◆ **WHAT IS BEING ASKED**
Copy every line from the material below that holds "scene".

◆ **GIVEN DATA**
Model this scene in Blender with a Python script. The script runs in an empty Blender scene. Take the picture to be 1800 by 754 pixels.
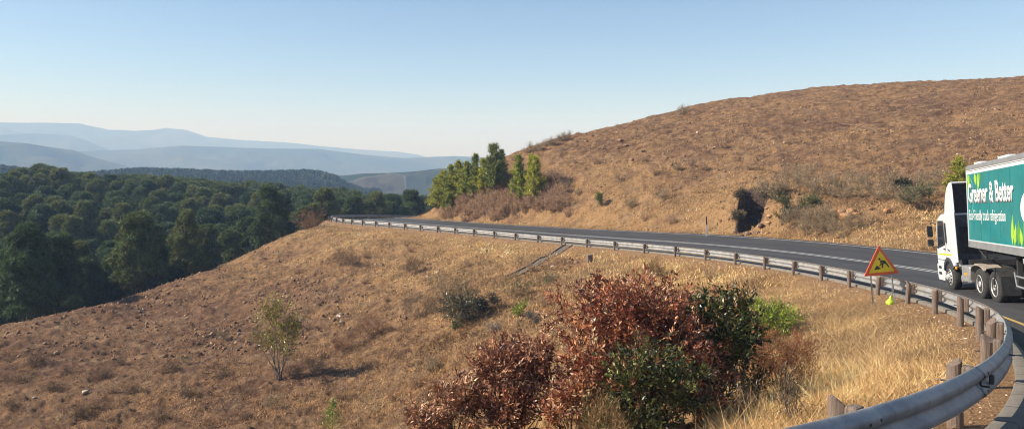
import bpy, bmesh, math, random
import numpy as np
from mathutils import Vector, Matrix
rng = np.random.default_rng(7)
random.seed(7)
F = 1334.0; CX = 900.0; HY = 270.0          # pinhole of the photograph (1800 px wide), level camera
S = bpy.context.scene
COL = S.collection
def P(px, py, d):                            # bearing px, drop py, distance ahead d -> metres
    return np.array([(px-CX)/F*d, d, -(py-HY)/F*d])

# ------------------------------------------------------------------ noise
_perm = np.random.default_rng(3).permutation(4096)
_gr = np.random.default_rng(4).random(4096)
def vnoise(x, y, seed=0):
    x = np.asarray(x, float); y = np.asarray(y, float)
    xi = np.floor(x).astype(np.int64); yi = np.floor(y).astype(np.int64)
    fx = x-xi; fy = y-yi
    fx = fx*fx*fx*(fx*(fx*6-15)+10); fy = fy*fy*fy*(fy*(fy*6-15)+10)
    def h(a, b): return _gr[_perm[(_perm[(a+seed*131) & 4095]+b*7) & 4095]]
    return ((h(xi, yi)*(1-fx)+h(xi+1, yi)*fx)*(1-fy)+(h(xi, yi+1)*(1-fx)+h(xi+1, yi+1)*fx)*fy)*2-1
def fbm(x, y, octs=4, seed=0, gain=.5):
    s = 0; a = 1.0; t = 0
    for o in range(octs):
        s = s+a*vnoise(x, y, seed+o); t += a; a *= gain; x = x*2.03+11.7; y = y*2.03+5.3
    return s/t
def sstep(a, b, x):
    t = np.clip((np.asarray(x, float)-a)/(b-a), 0, 1); return t*t*(3-2*t)

# ------------------------------------------------------------------ helpers
def tag(o, label=None, cat=None, group=None, kind=None):
    if label: o['label'] = label
    if cat: o['category'] = cat
    if group: o['group'] = group
    if kind: o['kind'] = kind
    return o
def empty(name, loc=(0, 0, 0), rot=(0, 0, 0)):
    o = bpy.data.objects.new(name, None); COL.objects.link(o)
    o.location = loc; o.rotation_euler = rot; o.empty_display_size = .2
    return o
def link_mesh(name, me, mat, parent=None):
    if mat is not None and len(me.materials) == 0: me.materials.append(mat)
    o = bpy.data.objects.new(name, me); COL.objects.link(o)
    if parent: o.parent = parent
    return o
def np_mesh(name, V, Fc, smooth=False, cols=None, attrs=None):
    """V (n,3), Fc (m,k) with one k; cols: per-vertex rgb; attrs: dict name->per-vertex float"""
    me = bpy.data.meshes.new(name)
    V = np.ascontiguousarray(V, dtype=np.float32); Fc = np.ascontiguousarray(Fc, dtype=np.int32)
    m, k = Fc.shape
    me.vertices.add(len(V)); me.vertices.foreach_set('co', V.ravel())
    me.loops.add(m*k); me.loops.foreach_set('vertex_index', Fc.ravel())
    me.polygons.add(m)
    me.polygons.foreach_set('loop_start', np.arange(0, m*k, k, dtype=np.int32))
    if smooth: me.polygons.foreach_set('use_smooth', np.ones(m, dtype=bool))
    me.update(calc_edges=True)
    if cols is not None:
        a = me.color_attributes.new('tint', 'FLOAT_COLOR', 'POINT')
        c = np.ones((len(V), 4), dtype=np.float32); c[:, :3] = cols
        a.data.foreach_set('color', c.ravel())
    for n, v in (attrs or {}).items():
        a = me.attributes.new(n, 'FLOAT', 'POINT'); a.data.foreach_set('value', np.asarray(v, np.float32))
    return me

class MB:
    def __init__(s): s.bm = bmesh.new()
    def poly(s, pts, faces, M=None):
        vs = [s.bm.verts.new(M @ Vector(p) if M else Vector(p)) for p in pts]
        for f in faces:
            try: s.bm.faces.new([vs[i] for i in f])
            except ValueError: pass
        return s
    def box(s, c, d, M=None):
        x, y, z = c; a, b, h = d[0]/2, d[1]/2, d[2]/2
        p = [(x+i*a, y+j*b, z+k*h) for k in (-1, 1) for j in (-1, 1) for i in (-1, 1)]
        return s.poly(p, [(0, 2, 3, 1), (4, 5, 7, 6), (0, 1, 5, 4), (2, 6, 7, 3), (0, 4, 6, 2), (1, 3, 7, 5)], M)
    def prism(s, pts, y0, y1, M=None):       # polygon in (x, z), extruded along y
        n = len(pts)
        p = [(x, y0, z) for x, z in pts]+[(x, y1, z) for x, z in pts]
        f = [tuple(range(n)), tuple(range(2*n-1, n-1, -1))]+[(i, i+n, (i+1) % n+n, (i+1) % n) for i in range(n)]
        return s.poly(p, f, M)
    def tube(s, path, r, n=8, cap=True, M=None):
        path = [Vector(p) for p in path]; rs = r if hasattr(r, '__len__') else [r]*len(path)
        rings = []
        for i, p in enumerate(path):
            t = (path[min(i+1, len(path)-1)]-path[max(i-1, 0)]).normalized()
            a = Vector((0, 0, 1)) if abs(t.z) < .9 else Vector((1, 0, 0))
            u = t.cross(a).normalized(); v = t.cross(u)
            ring = []
            for k in range(n):
                q = p+(u*math.cos(2*math.pi*k/n)+v*math.sin(2*math.pi*k/n))*rs[i]
                ring.append(s.bm.verts.new(M @ q if M else q))
            rings.append(ring)
        for a, b in zip(rings, rings[1:]):
            for k in range(n): s.bm.faces.new((a[k], a[(k+1) % n], b[(k+1) % n], b[k]))
        if cap:
            s.bm.faces.new(rings[0][::-1]); s.bm.faces.new(rings[-1])
        return s
    def lathe(s, prof, n=24, M=None):        # profile (radius, y) around the y axis
        rings = []
        for r, y in prof:
            rings.append([s.bm.verts.new((M @ Vector((r*math.cos(2*math.pi*k/n), y, r*math.sin(2*math.pi*k/n)))) if M
                          else Vector((r*math.cos(2*math.pi*k/n), y, r*math.sin(2*math.pi*k/n)))) for k in range(n)])
        for a, b in zip(rings, rings[1:]):
            for k in range(n): s.bm.faces.new((a[k], b[k], b[(k+1) % n], a[(k+1) % n]))
        s.bm.faces.new(rings[0]); s.bm.faces.new(rings[-1][::-1])
        return s
    def build(s, name, mat, parent=None, bevel=0, smooth=False, seg=2):
        bmesh.ops.recalc_face_normals(s.bm, faces=s.bm.faces[:])
        me = bpy.data.meshes.new(name); s.bm.to_mesh(me); s.bm.free()
        if smooth: me.polygons.foreach_set('use_smooth', [True]*len(me.polygons))
        o = link_mesh(name, me, mat, parent)
        if bevel:
            m = o.modifiers.new('bevel', 'BEVEL'); m.width = bevel; m.segments = seg; m.limit_method = 'ANGLE'; m.angle_limit = math.radians(35)
        return o

# ------------------------------------------------------------------ materials
def newmat(name):
    m = bpy.data.materials.new(name); m.use_nodes = True
    nt = m.node_tree; b = nt.nodes['Principled BSDF']
    return m, nt, b
def N(nt, t, **kw):
    n = nt.nodes.new(t)
    for k, v in kw.items():
        if k in n.inputs.keys() if isinstance(k, str) else False: n.inputs[k].default_value = v
        else: setattr(n, k, v)
    return n
def coords(nt):
    g = nt.nodes.new('ShaderNodeNewGeometry'); return g.outputs['Position']
def noise(nt, vec, scale, detail=4, rough=.6, lo=.35, hi=.65):
    n = nt.nodes.new('ShaderNodeTexNoise'); n.inputs['Scale'].default_value = scale
    n.inputs['Detail'].default_value = detail; n.inputs['Roughness'].default_value = rough
    nt.links.new(vec, n.inputs['Vector'])
    r = nt.nodes.new('ShaderNodeMapRange'); r.inputs['From Min'].default_value = lo; r.inputs['From Max'].default_value = hi
    nt.links.new(n.outputs[0], r.inputs[0]); return r.outputs[0]
def mixc(nt, fac, a, b, mode='MIX'):
    n = nt.nodes.new('ShaderNodeMix'); n.data_type = 'RGBA'; n.blend_type = mode
    for sock, v in ((n.inputs[0], fac), (n.inputs[6], a), (n.inputs[7], b)):
        if hasattr(v, 'is_linked') or hasattr(v, 'links'): nt.links.new(v, sock)
        else: sock.default_value = v if not isinstance(v, tuple) else (*v, 1)
    return n.outputs[2]
def math_(nt, op, a, b):
    n = nt.nodes.new('ShaderNodeMath'); n.operation = op
    for s_, v in ((n.inputs[0], a), (n.inputs[1], b)):
        if hasattr(v, 'links'): nt.links.new(v, s_)
        else: s_.default_value = v
    return n.outputs[0]
def bump(nt, b, h, strength=.5, dist=.02):
    n = nt.nodes.new('ShaderNodeBump'); n.inputs['Strength'].default_value = strength; n.inputs['Distance'].default_value = dist
    nt.links.new(h, n.inputs['Height']); nt.links.new(n.outputs[0], b.inputs['Normal'])
def plain(name, col, rough=.6, metal=0, var=.15, scale=6, spec=.5, coat=0, obj=True, bmp=0):
    m, nt, b = newmat(name)
    tc = nt.nodes.new('ShaderNodeTexCoord'); v = tc.outputs['Object']
    n1 = noise(nt, v, scale, 5)
    dk = tuple(c*(1-var) for c in col); lt = tuple(min(1, c*(1+var)) for c in col)
    c = mixc(nt, n1, dk, lt); nt.links.new(c, b.inputs['Base Color'])
    b.inputs['Roughness'].default_value = rough; b.inputs['Metallic'].default_value = metal
    b.inputs['Specular IOR Level'].default_value = spec; b.inputs['Coat Weight'].default_value = coat
    if bmp: bump(nt, b, noise(nt, v, scale*6, 4), bmp, .01)
    return m
def tinted(name, rough=.6, trans=.0, spec=.3, mul=1.0):
    """base colour from the per-leaf tint"""
    m, nt, b = newmat(name)
    a = nt.nodes.new('ShaderNodeAttribute'); a.attribute_name = 'tint'
    nt.links.new(a.outputs['Color'], b.inputs['Base Color'])
    b.inputs['Roughness'].default_value = rough; b.inputs['Specular IOR Level'].default_value = spec
    if trans:
        t = nt.nodes.new('ShaderNodeBsdfTranslucent'); nt.links.new(a.outputs['Color'], t.inputs['Color'])
        mx = nt.nodes.new('ShaderNodeMixShader'); mx.inputs[0].default_value = trans
        out = nt.nodes['Material Output']
        nt.links.new(b.outputs[0], mx.inputs[1]); nt.links.new(t.outputs[0], mx.inputs[2]); nt.links.new(mx.outputs[0], out.inputs['Surface'])
    return m

# ------------------------------------------------------------------ the road line (top of the guardrail)
RT = [(1492, 698, 6.15), (1691, 626, 8.5), (1743, 588, 11), (1748, 557, 13.7), (1728, 537, 16.7), (1693, 520, 19.7), (1647, 507, 23), (1599, 495, 26.3),
      (1545, 483, 29.7), (1495, 474, 33.2), (1446, 466, 36.8), (1396, 457.5, 40.4), (1345, 450, 44), (1294, 443, 47.7), (1241, 437.5, 51.5), (1188, 432, 55.2),
      (1133, 427.3, 59), (1081, 423.2, 62.7), (1032, 419.3, 66.3), (988, 416, 70), (946, 412.5, 73.5), (906, 409, 77), (869, 405.7, 80.5), (833, 402.5, 84),
      (800, 400, 87), (769, 397.2, 90), (739, 394.7, 93), (711, 392.4, 96), (684, 390.3, 99), (660, 388.6, 101.5), (637, 387, 104), (618, 385.3, 106.5),
      (603, 383.8, 109), (591, 382.3, 111.5), (583, 381, 114.4), (578.5, 379.3, 117.8), (583, 378, 121), (597, 377, 124.2), (621, 376.7, 127.4), (650, 376.9, 130.5),
      (684, 377.4, 133.5), (719, 378.1, 136.6), (755, 378.9, 139.8), (790, 379.6, 143.2), (825, 380.4, 146.8), (858, 381, 150.6)]
TOP = .74
posts = [(-9.4, -3.4, -1.75), (-6.4, -.9, -1.98), (-3.4, 1.5, -2.2), (-.5, 3.95, -2.42)]
posts = [np.array(p, float) for p in posts]+[P(*r)-np.array([0, 0, TOP]) for r in RT]
posts = np.array(posts)
for _ in range(2):                            # even out the reading error in height only
    z = posts[:, 2].copy(); posts[1:-1, 2] = .25*z[:-2]+.5*z[1:-1]+.25*z[2:]
def catmull(Pp, n=8):
    out = []
    for i in range(len(Pp)-1):
        p0, p1, p2, p3 = Pp[max(i-1, 0)], Pp[i], Pp[i+1], Pp[min(i+2, len(Pp)-1)]
        for k in range(n):
            t = k/n
            out.append(.5*((2*p1)+(-p0+p2)*t+(2*p0-5*p1+4*p2-p3)*t*t+(-p0+3*p1-3*p2+p3)*t**3))
    out.append(Pp[-1]); return np.array(out)
def smooth_line(L, k):
    for _ in range(k):
        L[1:-1] = .25*L[:-2]+.5*L[1:-1]+.25*L[2:]
    return L
RL = smooth_line(catmull(posts, 8), 14)
ext = [RL[0]+(RL[0]-RL[8])/np.linalg.norm(RL[0]-RL[8])*k for k in (24, 16, 8, 4)]
ext2 = [RL[-1]+np.array(v) for v in ((3, 4.5, -.4), (6, 11, -.9), (8, 19, -1.4), (9, 31, -2.2), (9, 45, -3))]
RL = catmull(np.array(ext+list(RL[::4])+ext2), 5)
TAN = np.gradient(RL[:, :2], axis=0); TAN /= np.linalg.norm(TAN, axis=1)[:, None]
NRM = np.stack([TAN[:, 1], -TAN[:, 0]], 1)     # towards the road (right of travel)
RL[:, :2] += NRM*.2                        # the readings were taken on the posts; the beam stands in front of them
BANK = .022+.053*(1-sstep(55, 100, RL[:, 1]))   # the bend is banked, the far arm nearly flat
def offset(o, dz=0.0, i=None):
    L = RL if i is None else RL[i]; n = NRM if i is None else NRM[i]
    o = np.asarray(o)
    out = L.copy(); out[:, :2] += n*np.reshape(o, (-1, 1)); out[:, 2] += np.clip(o, -1, 12)*(BANK if i is None else BANK[i])+dz
    return out
def near_rail(x, y):
    """signed distance to the rail line (+ = road side) and rail z"""
    x = x.astype(np.float32); y = y.astype(np.float32)
    so = np.full(x.shape, 99., np.float32); rz = np.zeros(x.shape, np.float32); ii = np.zeros(x.shape, np.int32)
    L = RL.astype(np.float32)
    for a in range(0, len(x), 20000):
        sl = slice(a, a+20000)
        d2 = (x[sl, None]-L[None, :, 0])**2+(y[sl, None]-L[None, :, 1])**2
        j = d2.argmin(1); dx = x[sl]-L[j, 0]; dy = y[sl]-L[j, 1]
        s = dx*NRM[j, 0]+dy*NRM[j, 1]; al = dx*TAN[j, 0]+dy*TAN[j, 1]
        so[sl] = np.where(s >= 0, 1, -1)*np.sqrt(d2[np.arange(len(j)), j])
        so[sl] = np.where(np.abs(al) < 1.2, s, so[sl])
        j2 = np.clip(j+np.where(al > 0, 1, -1), 0, len(L)-1)
        seg = np.linalg.norm(L[j2, :2]-L[j, :2], axis=1)+1e-6
        rz[sl] = L[j, 2]+(L[j2, 2]-L[j, 2])*np.clip(np.abs(al)/seg, 0, 1)
        ii[sl] = j
    return so, rz, ii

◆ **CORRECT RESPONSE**
Model this scene in Blender with a Python script. The script runs in an empty Blender scene. Take the picture to be 1800 by 754 pixels.
S = bpy.context.scene